9/1/1985 Melody Maker (9-8-85 St. Austell, England Show Review)
Days Of Daring The Cure: St. Austell Coliseum
SOMEONE, somewhere, sometime will divine the logic behind the antics of Club Smith and the cronies who occasionally participate. But not me. Not tonight.
Twisting in the light and shade of his latest erratic incarnation, Smith screwed up any expectations of the unexpected and plumped instead to whack through pretty much the whole of "The Head On The Door" peppered with some smart assaults on hits and near-misses recent and gone. No "Love Cats". No "Caterpillar". But everything else entirely.

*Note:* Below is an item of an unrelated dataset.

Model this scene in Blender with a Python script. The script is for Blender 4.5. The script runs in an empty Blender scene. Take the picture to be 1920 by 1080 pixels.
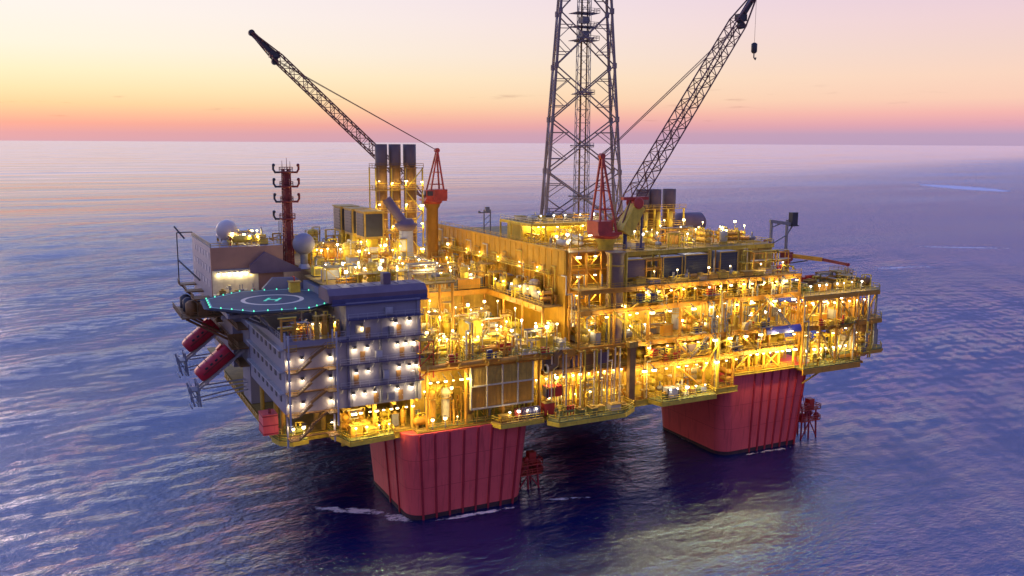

Silhouette-tousled mane - in a massive strobe, Smith the showman boogalooed through some sacred stuff - "Primary", "Charlotte Sometimes", even "Killing An Arab" and "Boys Don't Cry" - with an unforeseen energy and boisterous majesty presumably drawn from working out with the band rather than carrying the whole damn Cure inside his own aching head. Simon Gallup, back in favour on bass after years of antipathy, vibrates through the songs with a malignant urgency while drummer Boris (ex-Thompson Twins but don't let that worry you) does a deft Ringo job in driving Smith's most famous mantras out of mothballs and into the midriff.
This, the first slab of a new UK tour, was The Cure at their finest, possibly ever. Smith, ridiculously relaxed for an anguished young man, gloried in the opportunity to re-evaluate even his latest string of paranoid pearls, polishing the simple melodies of "Push" and "Screw" until they gained the syncopation of epic stature barely suggested by the new album.
Now and again Smith even shed his guitar and indulged in a bout of idiot dancing while that whining croon of his wriggled all over forgotten things like "Let's Go To Bed" but mostly he stood immobile as usual, head bowed over the frets concentrating, sucking us by example into a torrid trance peopled by Japanese babies and howling women.
The Cure, just like this, defy any image they've gleaned over the years. They're not self-indulgent, they're not even gloomy, they celebrate in a splendidly straightforward way the power and glory of imagined mystique. This is a show not a seance.
And contrary to suggestion surrounding "The Head On The Door", these aren't in-between days at all for The Cure. They're days of daring. Destiny unknown.